Loss Function for Logistic Regression

Question

If we are doing a binary classification using logistic regression, we often use the cross entropy function as our loss function. More specifically, suppose we have $T$ training examples of the form $(x^{(t)},y^{(t)})$, where $x^{(t)}\in\mathbb{R}^{n+1},y^{(t)}\in\{0,1\}$, we use the following loss function $$\mathcal{LF}(\theta)=-\dfrac{1}{T}\sum_{t}y^{t}\log(\text{sigm}(\theta^T x))+(1-y^{(t)})\log(1-\text{sigm}(\theta^T x))$$ , where $\text{sigm}$ denotes the sigmoid function.
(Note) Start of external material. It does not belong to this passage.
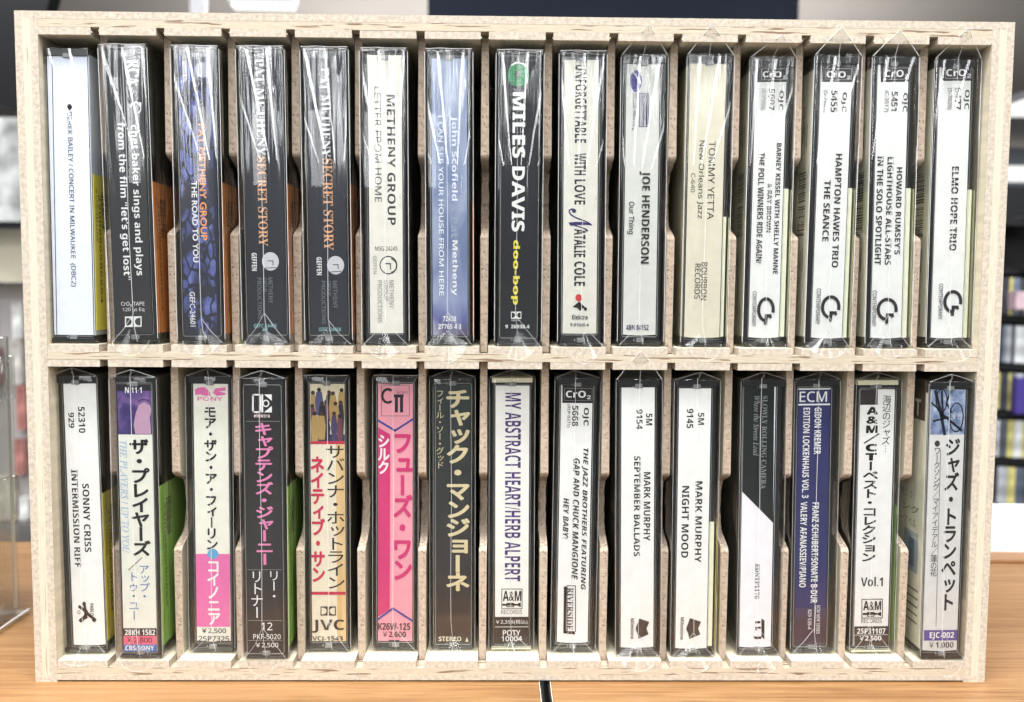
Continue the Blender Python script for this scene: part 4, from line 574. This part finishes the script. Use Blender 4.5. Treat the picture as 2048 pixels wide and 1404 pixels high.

However, if we are doing linear regression, we often use squared-error as our loss function. Are there any specific reasons for using the cross entropy function instead of using squared-error or the classification error in logistic regression? I read somewhere that, if we use squared-error for binary classification, the resulting loss function would be non-convex. Is it the only reason reason, or is there any other deeper reason which I am missing?

To get a sense of how different loss functions would look like, I have generated $50$ random datapoints on both sides of the line $y=x$. I have assigned the class $c=1$ to the datapoints which are present on one side of the line $y=x$, and $c=0$ to the other datapoints. After generating this data, I have computed the costs for different lines $\theta_1 x-\theta_2y=0$ which passes through the origin using the following loss functions:

1. squared-error function using the predicted labels and the actual labels.
2. squared-error function using the continuous scores $\theta^Tx$ instead of thresholding by $0$.
3. squared-error function using the continuous scores $\text{sigm}(\theta^T x)$.
4. classification error, i.e., number of misclassified points.
5. cross entropy loss function.

I have considered only the lines which pass through the origin instead of general lines, such as $\theta_1x-\theta_2y+\theta_0=0$, so that I can plot the loss function. I have obtained the following plots. From the above plots, we can infer the following:

1. The plot corresponding to $1$ is neither smooth, it is not even continuous, nor convex. This makes sense since the cost can take only finite number of values for any $\theta_1,\theta_2$.
2. The plot corresponding to $2$ is smooth as well as convex.
3. The plot corresponding to $3$ is smooth but is not convex.
4. The plot corresponding to $4$ is neither smooth nor convex, similar to $1$.
5. The plot corresponding to $5$ is smooth as well as convex, similar to $2$.

If I am not mistaken, for the purpose of minimizing the loss function, the loss functions corresponding to $(2)$ and $(5)$ are equally good since they both are smooth and convex functions. Is there any reason to use $(5)$ rather than $(2)$? Also, apart from the smoothness or convexity, are there any reasons for preferring cross entropy loss function instead of squared-error?

Answer 1

I'd suggest checking out this page on the different classification loss functions.

In short, nothing really prevents you from using whatever loss function you want, but certain ones have nice theoretical properties depending on the situation.

One reason the cross-entropy loss is liked is that it tends to converge faster (in practice; see here for some reasoning as to why) and it has deep ties to information-theoretic quantities. Also, I think the squared error loss is much more sensitive to outliers, whereas the cross-entropy error is much less so.

For linear regression, it is a bit more cut-and-dry: if the errors are assumed to be normal, then minimizing the squared error gives the maximum likelihood estimator. Even more strongly, assuming some decoupling of the errors from the data terms (but not normality), the squared error loss provides the minimum variance unbiased estimator (see here).

To my knowledge, more complex learners (e.g. deep networks) do not have such powerful theoretical reasons to use a particular loss function (though many have some reasons); hence, most advice you will find will often be empirical in nature.